Available data:
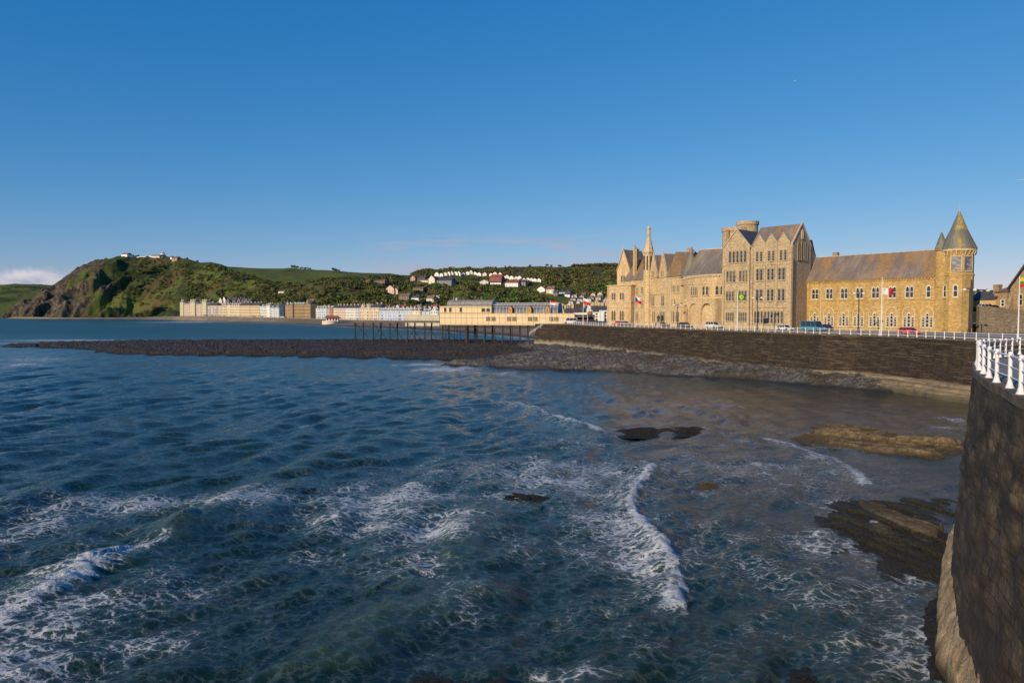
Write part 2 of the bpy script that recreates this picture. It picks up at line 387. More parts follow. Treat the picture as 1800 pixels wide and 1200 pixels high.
# --- wall material: dark wet coursed stone, pale mortar lines, stains, pale base
def wall_mat(name, near):
    m, nt, b = mat(name); n = N(nt); uv = n.tex('UV'); g = n.geo()
    wob = n.mix(.06, uv, n.noise(uv, .5, 4, out=1), 'ADD')
    br = n.new("ShaderNodeTexBrick"); n.link(wob, br.inputs['Vector']); br.inputs['Scale'].default_value = 1
    bw, bh = (1.0, .42) if not near else (1.3, .42)
    br.inputs['Brick Width'].default_value = bw; br.inputs['Row Height'].default_value = bh
    br.inputs['Mortar Size'].default_value = .035 if not near else .016; br.inputs['Mortar Smooth'].default_value = .4
    c1, c2 = ((.022, .017, .013), (.060, .045, .032)) if not near else ((.066, .049, .032), (.135, .10, .062))
    br.inputs['Color1'].default_value = (*c1, 1); br.inputs['Color2'].default_value = (*c2, 1); br.inputs['Mortar'].default_value = (.035, .027, .02, 1)
    # pale mortar in broken lines only
    lines = n.math('MULTIPLY', br.outputs[1], n.ramp(n.noise(n.map(uv, (.25, 2.2, 1)), 1.0, 3), .46, .62))
    c = n.mix(lines if not near else n.math('MULTIPLY', lines, .9), br.outputs[0], (.30, .22, .13))
    c = n.mix(n.ramp(n.noise(uv, .18, 6, .6), .40, .70, 0, .75), c, (.035, .027, .020))
    c = n.mix(n.ramp(n.noise(n.map(uv, (1.0, .28, 1), loc=(4, 1, 0)), .55, 6, .65), .54, .76, 0, .45), c, (.14, .105, .055))
    z = n.xyz(g)[2]; zz = n.math('ADD', z, n.math('MULTIPLY', n.noise(g, .45, 4), 2.2))
    if near:
        up = n.ramp(zz, 6.0, 9.6)
        pat = n.ramp(n.noise(n.map(uv, (.45, .9, 1)), 1.3, 6, .65), .42, .58)  # tan blotches: mottled stone tone plus sunlit upper patches put into the colour
        vc = n.mix(.35, uv, n.noise(uv, 1.2, 4, out=1), 'ADD'); vc = n.vor(n.map(vc, (.5, 1.05, 1)), 1.3, 'F1', 'Distance'); c = n.mix(n.ramp(vc, .34, .7, 0, .6), c, (.036, .028, .020)); c = n.mix(n.math('MULTIPLY', up, n.math('MULTIPLY', n.math('MULTIPLY', pat, n.ramp(vc, .75, .2)), .60)), c, (.22, .165, .085))
        c = n.mix(n.math('MULTIPLY', n.ramp(zz, 11.0, 11.9), .6), c, (.085, .07, .05))
    else:
        zz2 = n.math('SUBTRACT', zz, n.ramp(n.xyz(g)[1], 140, 235, 0, 1.6)); c = n.mix(n.ramp(zz2, 3.3, 1.7, 0, .85), c, (.34, .29, .22))
        c = n.mix(n.ramp(zz, 10.0, 10.8, 0, .6), c, (.075, .06, .045))
    nt.links.new(c, b.inputs['Base Color']); b.inputs['Roughness'].default_value = .8; b.inputs['Specular IOR Level'].default_value = .3
    h = n.math('ADD', n.math('MULTIPLY', br.outputs[1], -.8), n.noise(uv, 3.5, 5, .6))
    nt.links.new(n.bump(h, .10 if near else .08), b.inputs['Normal']); return m
M['wall_far'] = wall_mat('far_sea_wall_stone', False); M['wall_near'] = wall_mat('near_sea_wall_stone', True)
M['coping'] = plain('coping_stone', (.12, .10, .075), .85, .3, 1.2)
m, nt, b = mat('rough_concrete'); n = N(nt); g = n.geo()
c = n.mix(n.ramp(n.noise(g, 1.1, 6, .65), .35, .7), (.40, .29, .165), (.68, .52, .32)); c = n.mix(n.ramp(n.noise(g, 9, 4, .7), .60, .70), c, (.14, .10, .06))
c = n.mix(n.ramp(n.xyz(g)[2], 1.0, .1), c, (.055, .045, .028))
nt.links.new(c, b.inputs['Base Color']); b.inputs['Roughness'].default_value = .9; nt.links.new(n.bump(n.math('ADD', n.noise(g, 7, 6, .75), n.noise(g, 2.2, 5, .7)), .22), b.inputs['Normal']); M['concrete'] = m
m, nt, b = mat('layered_ledge'); n = N(nt); g = n.geo()
s_ = n.noise(n.map(g, (.12, .12, 3.5)), 1.4, 5, .6)
c = n.mix(n.ramp(s_, .35, .65), (.15, .11, .062), (.34, .26, .15)); c = n.mix(n.ramp(n.xyz(g)[2], 1.3, .3), c, (.09, .08, .045)); c = n.mix(n.ramp(n.noise(g, .7, 5), .52, .66, 0, .7), c, (.11, .10, .06))
nt.links.new(c, b.inputs['Base Color']); b.inputs['Roughness'].default_value = .85; nt.links.new(n.bump(s_, .25), b.inputs['Normal']); M['ledge'] = m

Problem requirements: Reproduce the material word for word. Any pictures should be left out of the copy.

Response to this exercise:
Write part 2 of the bpy script that recreates this picture. It picks up at line 387. More parts follow. Treat the picture as 1800 pixels wide and 1200 pixels high.
# --- wall material: dark wet coursed stone, pale mortar lines, stains, pale base
def wall_mat(name, near):
    m, nt, b = mat(name); n = N(nt); uv = n.tex('UV'); g = n.geo()
    wob = n.mix(.06, uv, n.noise(uv, .5, 4, out=1), 'ADD')
    br = n.new("ShaderNodeTexBrick"); n.link(wob, br.inputs['Vector']); br.inputs['Scale'].default_value = 1
    bw, bh = (1.0, .42) if not near else (1.3, .42)
    br.inputs['Brick Width'].default_value = bw; br.inputs['Row Height'].default_value = bh
    br.inputs['Mortar Size'].default_value = .035 if not near else .016; br.inputs['Mortar Smooth'].default_value = .4
    c1, c2 = ((.022, .017, .013), (.060, .045, .032)) if not near else ((.066, .049, .032), (.135, .10, .062))
    br.inputs['Color1'].default_value = (*c1, 1); br.inputs['Color2'].default_value = (*c2, 1); br.inputs['Mortar'].default_value = (.035, .027, .02, 1)
    # pale mortar in broken lines only
    lines = n.math('MULTIPLY', br.outputs[1], n.ramp(n.noise(n.map(uv, (.25, 2.2, 1)), 1.0, 3), .46, .62))
    c = n.mix(lines if not near else n.math('MULTIPLY', lines, .9), br.outputs[0], (.30, .22, .13))
    c = n.mix(n.ramp(n.noise(uv, .18, 6, .6), .40, .70, 0, .75), c, (.035, .027, .020))
    c = n.mix(n.ramp(n.noise(n.map(uv, (1.0, .28, 1), loc=(4, 1, 0)), .55, 6, .65), .54, .76, 0, .45), c, (.14, .105, .055))
    z = n.xyz(g)[2]; zz = n.math('ADD', z, n.math('MULTIPLY', n.noise(g, .45, 4), 2.2))
    if near:
        up = n.ramp(zz, 6.0, 9.6)
        pat = n.ramp(n.noise(n.map(uv, (.45, .9, 1)), 1.3, 6, .65), .42, .58)  # tan blotches: mottled stone tone plus sunlit upper patches put into the colour
        vc = n.mix(.35, uv, n.noise(uv, 1.2, 4, out=1), 'ADD'); vc = n.vor(n.map(vc, (.5, 1.05, 1)), 1.3, 'F1', 'Distance'); c = n.mix(n.ramp(vc, .34, .7, 0, .6), c, (.036, .028, .020)); c = n.mix(n.math('MULTIPLY', up, n.math('MULTIPLY', n.math('MULTIPLY', pat, n.ramp(vc, .75, .2)), .60)), c, (.22, .165, .085))
        c = n.mix(n.math('MULTIPLY', n.ramp(zz, 11.0, 11.9), .6), c, (.085, .07, .05))
    else:
        zz2 = n.math('SUBTRACT', zz, n.ramp(n.xyz(g)[1], 140, 235, 0, 1.6)); c = n.mix(n.ramp(zz2, 3.3, 1.7, 0, .85), c, (.34, .29, .22))
        c = n.mix(n.ramp(zz, 10.0, 10.8, 0, .6), c, (.075, .06, .045))
    nt.links.new(c, b.inputs['Base Color']); b.inputs['Roughness'].default_value = .8; b.inputs['Specular IOR Level'].default_value = .3
    h = n.math('ADD', n.math('MULTIPLY', br.outputs[1], -.8), n.noise(uv, 3.5, 5, .6))
    nt.links.new(n.bump(h, .10 if near else .08), b.inputs['Normal']); return m
M['wall_far'] = wall_mat('far_sea_wall_stone', False); M['wall_near'] = wall_mat('near_sea_wall_stone', True)
M['coping'] = plain('coping_stone', (.12, .10, .075), .85, .3, 1.2)
m, nt, b = mat('rough_concrete'); n = N(nt); g = n.geo()
c = n.mix(n.ramp(n.noise(g, 1.1, 6, .65), .35, .7), (.40, .29, .165), (.68, .52, .32)); c = n.mix(n.ramp(n.noise(g, 9, 4, .7), .60, .70), c, (.14, .10, .06))
c = n.mix(n.ramp(n.xyz(g)[2], 1.0, .1), c, (.055, .045, .028))
nt.links.new(c, b.inputs['Base Color']); b.inputs['Roughness'].default_value = .9; nt.links.new(n.bump(n.math('ADD', n.noise(g, 7, 6, .75), n.noise(g, 2.2, 5, .7)), .22), b.inputs['Normal']); M['concrete'] = m
m, nt, b = mat('layered_ledge'); n = N(nt); g = n.geo()
s_ = n.noise(n.map(g, (.12, .12, 3.5)), 1.4, 5, .6)
c = n.mix(n.ramp(s_, .35, .65), (.15, .11, .062), (.34, .26, .15)); c = n.mix(n.ramp(n.xyz(g)[2], 1.3, .3), c, (.09, .08, .045)); c = n.mix(n.ramp(n.noise(g, .7, 5), .52, .66, 0, .7), c, (.11, .10, .06))
nt.links.new(c, b.inputs['Base Color']); b.inputs['Roughness'].default_value = .85; nt.links.new(n.bump(s_, .25), b.inputs['Normal']); M['ledge'] = m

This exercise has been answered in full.